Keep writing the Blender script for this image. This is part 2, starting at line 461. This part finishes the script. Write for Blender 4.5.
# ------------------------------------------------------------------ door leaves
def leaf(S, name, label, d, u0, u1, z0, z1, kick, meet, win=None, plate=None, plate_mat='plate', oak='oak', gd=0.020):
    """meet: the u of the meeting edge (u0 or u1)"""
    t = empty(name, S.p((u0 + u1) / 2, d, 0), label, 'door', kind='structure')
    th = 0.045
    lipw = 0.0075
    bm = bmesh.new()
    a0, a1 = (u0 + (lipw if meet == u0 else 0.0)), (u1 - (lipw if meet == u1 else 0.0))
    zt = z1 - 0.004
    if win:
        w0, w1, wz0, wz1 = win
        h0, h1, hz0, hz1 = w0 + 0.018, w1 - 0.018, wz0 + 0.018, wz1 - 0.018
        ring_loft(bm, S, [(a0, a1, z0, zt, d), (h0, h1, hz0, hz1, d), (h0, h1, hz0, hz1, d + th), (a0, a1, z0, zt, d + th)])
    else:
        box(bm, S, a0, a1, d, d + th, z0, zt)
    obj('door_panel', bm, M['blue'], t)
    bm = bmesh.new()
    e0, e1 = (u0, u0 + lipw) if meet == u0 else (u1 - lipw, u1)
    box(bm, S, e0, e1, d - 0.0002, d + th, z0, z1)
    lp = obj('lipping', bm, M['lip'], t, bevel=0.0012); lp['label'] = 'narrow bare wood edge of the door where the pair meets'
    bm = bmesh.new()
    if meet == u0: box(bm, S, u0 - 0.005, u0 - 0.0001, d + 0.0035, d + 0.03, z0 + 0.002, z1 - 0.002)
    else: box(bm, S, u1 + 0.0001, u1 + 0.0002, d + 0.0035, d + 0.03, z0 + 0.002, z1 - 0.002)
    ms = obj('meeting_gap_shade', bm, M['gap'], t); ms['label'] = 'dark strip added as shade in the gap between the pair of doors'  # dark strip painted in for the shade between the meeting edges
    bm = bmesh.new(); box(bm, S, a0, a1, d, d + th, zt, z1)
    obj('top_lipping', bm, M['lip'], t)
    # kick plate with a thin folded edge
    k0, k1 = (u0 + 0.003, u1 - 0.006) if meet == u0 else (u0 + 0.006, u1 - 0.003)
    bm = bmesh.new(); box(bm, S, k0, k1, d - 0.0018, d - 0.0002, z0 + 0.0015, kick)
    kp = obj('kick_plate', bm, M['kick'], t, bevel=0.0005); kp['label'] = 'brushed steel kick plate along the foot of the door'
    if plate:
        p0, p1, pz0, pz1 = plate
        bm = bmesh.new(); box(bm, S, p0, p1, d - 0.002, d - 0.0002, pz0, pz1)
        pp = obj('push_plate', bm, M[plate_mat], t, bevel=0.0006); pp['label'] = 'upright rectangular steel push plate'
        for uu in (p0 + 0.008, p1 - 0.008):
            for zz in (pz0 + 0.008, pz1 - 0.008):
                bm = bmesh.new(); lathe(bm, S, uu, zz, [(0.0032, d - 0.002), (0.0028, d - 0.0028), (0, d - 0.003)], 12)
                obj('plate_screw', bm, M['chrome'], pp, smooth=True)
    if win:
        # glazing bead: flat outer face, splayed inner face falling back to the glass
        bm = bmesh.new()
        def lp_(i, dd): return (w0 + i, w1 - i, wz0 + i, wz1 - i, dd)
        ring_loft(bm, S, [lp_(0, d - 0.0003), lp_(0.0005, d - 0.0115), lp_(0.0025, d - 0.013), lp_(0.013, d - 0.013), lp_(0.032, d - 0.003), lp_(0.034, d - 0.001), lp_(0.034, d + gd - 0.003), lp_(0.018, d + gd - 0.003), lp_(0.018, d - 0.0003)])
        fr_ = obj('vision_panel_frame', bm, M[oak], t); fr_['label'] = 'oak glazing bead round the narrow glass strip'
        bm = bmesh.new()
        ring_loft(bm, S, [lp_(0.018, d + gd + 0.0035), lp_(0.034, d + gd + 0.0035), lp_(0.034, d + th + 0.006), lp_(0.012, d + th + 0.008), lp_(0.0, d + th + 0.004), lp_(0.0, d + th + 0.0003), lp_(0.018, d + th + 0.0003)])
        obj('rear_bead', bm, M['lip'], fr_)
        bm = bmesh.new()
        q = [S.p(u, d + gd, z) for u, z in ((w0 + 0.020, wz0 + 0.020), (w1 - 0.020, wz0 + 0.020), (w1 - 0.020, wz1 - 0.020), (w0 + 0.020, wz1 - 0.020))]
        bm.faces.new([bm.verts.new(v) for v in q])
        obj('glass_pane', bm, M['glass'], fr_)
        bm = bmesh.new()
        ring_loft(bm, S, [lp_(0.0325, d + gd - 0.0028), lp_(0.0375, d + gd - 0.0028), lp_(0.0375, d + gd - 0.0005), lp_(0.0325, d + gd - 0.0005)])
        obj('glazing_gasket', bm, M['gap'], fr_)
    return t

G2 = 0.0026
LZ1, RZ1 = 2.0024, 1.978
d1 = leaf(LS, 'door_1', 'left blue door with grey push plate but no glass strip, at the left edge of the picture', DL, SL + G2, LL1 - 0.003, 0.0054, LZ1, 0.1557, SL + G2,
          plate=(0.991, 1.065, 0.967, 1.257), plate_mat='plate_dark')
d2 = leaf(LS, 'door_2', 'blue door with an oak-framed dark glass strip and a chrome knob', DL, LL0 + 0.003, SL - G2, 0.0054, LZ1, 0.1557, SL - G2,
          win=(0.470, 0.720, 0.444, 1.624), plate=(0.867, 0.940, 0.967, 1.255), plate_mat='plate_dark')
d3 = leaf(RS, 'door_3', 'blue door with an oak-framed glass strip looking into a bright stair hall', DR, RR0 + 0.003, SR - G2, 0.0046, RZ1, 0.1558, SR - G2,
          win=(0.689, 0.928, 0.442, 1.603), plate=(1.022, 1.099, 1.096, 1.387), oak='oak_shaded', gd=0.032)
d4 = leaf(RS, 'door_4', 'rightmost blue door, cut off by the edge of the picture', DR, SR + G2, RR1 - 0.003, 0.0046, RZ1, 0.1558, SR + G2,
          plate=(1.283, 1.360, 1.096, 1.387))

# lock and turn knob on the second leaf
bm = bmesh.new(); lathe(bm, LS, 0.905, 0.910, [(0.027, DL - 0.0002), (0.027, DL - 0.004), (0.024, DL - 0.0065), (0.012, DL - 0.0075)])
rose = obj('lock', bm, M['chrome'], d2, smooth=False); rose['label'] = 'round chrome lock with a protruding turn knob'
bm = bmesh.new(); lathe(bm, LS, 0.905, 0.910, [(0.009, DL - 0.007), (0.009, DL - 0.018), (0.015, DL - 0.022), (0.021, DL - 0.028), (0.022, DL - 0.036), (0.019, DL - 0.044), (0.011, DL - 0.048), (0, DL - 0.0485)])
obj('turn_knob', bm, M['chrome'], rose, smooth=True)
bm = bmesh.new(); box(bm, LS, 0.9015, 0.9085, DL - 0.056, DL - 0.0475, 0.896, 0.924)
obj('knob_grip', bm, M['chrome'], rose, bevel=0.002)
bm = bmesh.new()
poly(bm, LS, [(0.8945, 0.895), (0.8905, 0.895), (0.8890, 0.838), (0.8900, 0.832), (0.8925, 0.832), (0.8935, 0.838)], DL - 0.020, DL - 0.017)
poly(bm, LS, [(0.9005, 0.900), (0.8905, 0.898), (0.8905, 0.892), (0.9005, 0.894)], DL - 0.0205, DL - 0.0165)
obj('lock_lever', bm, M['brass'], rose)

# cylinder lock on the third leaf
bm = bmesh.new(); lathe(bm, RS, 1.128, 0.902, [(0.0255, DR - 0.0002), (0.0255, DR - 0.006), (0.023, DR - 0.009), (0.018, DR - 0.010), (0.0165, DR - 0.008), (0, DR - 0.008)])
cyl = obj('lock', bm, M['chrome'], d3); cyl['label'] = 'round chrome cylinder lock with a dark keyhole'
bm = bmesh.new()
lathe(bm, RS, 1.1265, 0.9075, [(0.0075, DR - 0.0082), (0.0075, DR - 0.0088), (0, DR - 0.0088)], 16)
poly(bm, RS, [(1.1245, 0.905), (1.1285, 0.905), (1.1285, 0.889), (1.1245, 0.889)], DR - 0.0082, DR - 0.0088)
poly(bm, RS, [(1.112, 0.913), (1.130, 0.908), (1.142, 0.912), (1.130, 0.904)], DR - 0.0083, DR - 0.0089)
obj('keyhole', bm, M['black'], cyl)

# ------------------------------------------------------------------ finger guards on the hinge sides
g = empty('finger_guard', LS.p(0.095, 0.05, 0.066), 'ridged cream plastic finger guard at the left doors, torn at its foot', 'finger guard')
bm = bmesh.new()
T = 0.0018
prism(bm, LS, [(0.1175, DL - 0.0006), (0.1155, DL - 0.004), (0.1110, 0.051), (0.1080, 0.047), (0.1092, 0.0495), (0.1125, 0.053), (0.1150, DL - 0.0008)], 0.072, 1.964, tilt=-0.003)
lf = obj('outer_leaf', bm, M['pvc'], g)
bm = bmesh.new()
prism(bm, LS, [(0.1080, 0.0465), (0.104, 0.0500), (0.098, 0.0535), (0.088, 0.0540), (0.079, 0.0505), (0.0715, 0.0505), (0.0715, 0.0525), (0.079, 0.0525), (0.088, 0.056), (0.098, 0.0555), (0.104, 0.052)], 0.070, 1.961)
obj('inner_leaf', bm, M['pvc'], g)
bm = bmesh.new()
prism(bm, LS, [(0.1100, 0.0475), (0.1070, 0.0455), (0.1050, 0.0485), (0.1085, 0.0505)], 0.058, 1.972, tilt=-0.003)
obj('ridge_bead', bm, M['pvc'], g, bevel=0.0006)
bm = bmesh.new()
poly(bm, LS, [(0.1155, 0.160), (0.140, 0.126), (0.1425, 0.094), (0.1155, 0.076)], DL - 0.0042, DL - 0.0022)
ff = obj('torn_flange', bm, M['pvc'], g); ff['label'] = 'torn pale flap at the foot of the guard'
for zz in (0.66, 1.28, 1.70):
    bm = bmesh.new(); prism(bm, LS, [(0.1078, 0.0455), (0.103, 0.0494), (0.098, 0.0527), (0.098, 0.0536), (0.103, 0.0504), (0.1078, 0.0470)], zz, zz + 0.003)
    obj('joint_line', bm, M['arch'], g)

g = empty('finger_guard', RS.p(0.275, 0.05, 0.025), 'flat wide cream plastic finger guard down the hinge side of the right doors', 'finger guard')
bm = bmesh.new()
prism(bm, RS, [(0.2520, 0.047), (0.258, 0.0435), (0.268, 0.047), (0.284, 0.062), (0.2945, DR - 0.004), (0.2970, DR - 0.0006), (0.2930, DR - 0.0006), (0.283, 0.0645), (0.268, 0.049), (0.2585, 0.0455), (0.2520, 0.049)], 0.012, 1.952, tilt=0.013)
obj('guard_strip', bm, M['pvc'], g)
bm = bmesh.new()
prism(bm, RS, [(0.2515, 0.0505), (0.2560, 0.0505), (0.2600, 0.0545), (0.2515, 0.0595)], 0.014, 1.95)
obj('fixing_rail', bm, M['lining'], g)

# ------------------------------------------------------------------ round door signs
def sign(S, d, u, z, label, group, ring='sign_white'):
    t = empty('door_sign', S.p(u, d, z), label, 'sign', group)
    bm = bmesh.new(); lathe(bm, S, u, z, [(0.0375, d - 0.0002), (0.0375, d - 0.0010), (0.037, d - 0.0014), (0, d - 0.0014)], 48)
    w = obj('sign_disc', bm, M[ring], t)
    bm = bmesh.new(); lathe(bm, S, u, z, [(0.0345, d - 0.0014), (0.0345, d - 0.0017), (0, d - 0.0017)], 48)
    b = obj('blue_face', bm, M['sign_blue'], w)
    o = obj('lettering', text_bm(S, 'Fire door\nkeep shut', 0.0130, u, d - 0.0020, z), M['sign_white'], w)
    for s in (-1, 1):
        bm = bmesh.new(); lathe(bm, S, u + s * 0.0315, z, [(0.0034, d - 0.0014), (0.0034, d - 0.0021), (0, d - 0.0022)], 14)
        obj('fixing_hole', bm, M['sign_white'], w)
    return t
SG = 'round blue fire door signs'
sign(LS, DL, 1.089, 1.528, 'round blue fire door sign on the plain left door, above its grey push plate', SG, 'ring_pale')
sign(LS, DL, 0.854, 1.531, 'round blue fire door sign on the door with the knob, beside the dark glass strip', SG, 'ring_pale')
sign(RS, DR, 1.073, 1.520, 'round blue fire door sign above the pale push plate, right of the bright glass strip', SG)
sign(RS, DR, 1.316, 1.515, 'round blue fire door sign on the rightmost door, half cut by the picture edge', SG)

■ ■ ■

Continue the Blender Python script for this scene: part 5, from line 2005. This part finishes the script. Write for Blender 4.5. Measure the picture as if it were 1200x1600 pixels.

■ ■ ■

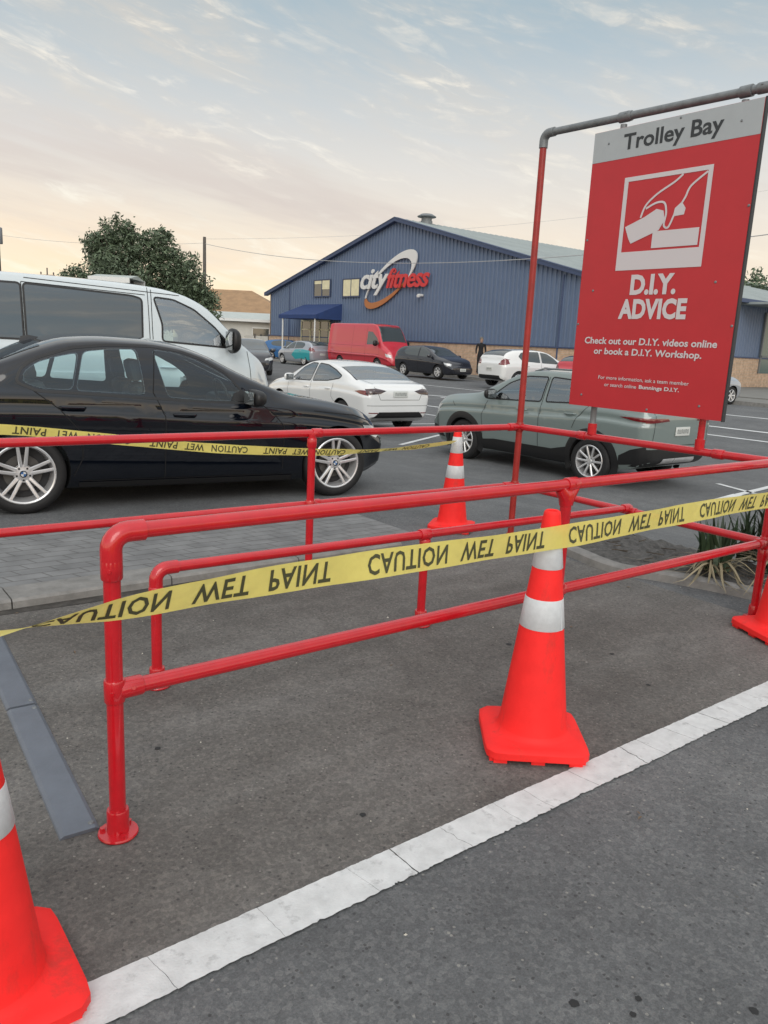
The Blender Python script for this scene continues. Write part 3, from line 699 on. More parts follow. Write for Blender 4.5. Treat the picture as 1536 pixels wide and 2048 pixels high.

■ ■ ■

__The exercise__.
List all lines from the entries that include the word "Python".

__Worked answer__.
Continue the Blender Python script for this scene: part 5, from line 2005. This part finishes the script. Write for Blender 4.5. Measure the picture as if it were 1200x1600 pixels.
The Blender Python script for this scene continues. Write part 3, from line 699 on. More parts follow. Write for Blender 4.5. Treat the picture as 1536 pixels wide and 2048 pixels high.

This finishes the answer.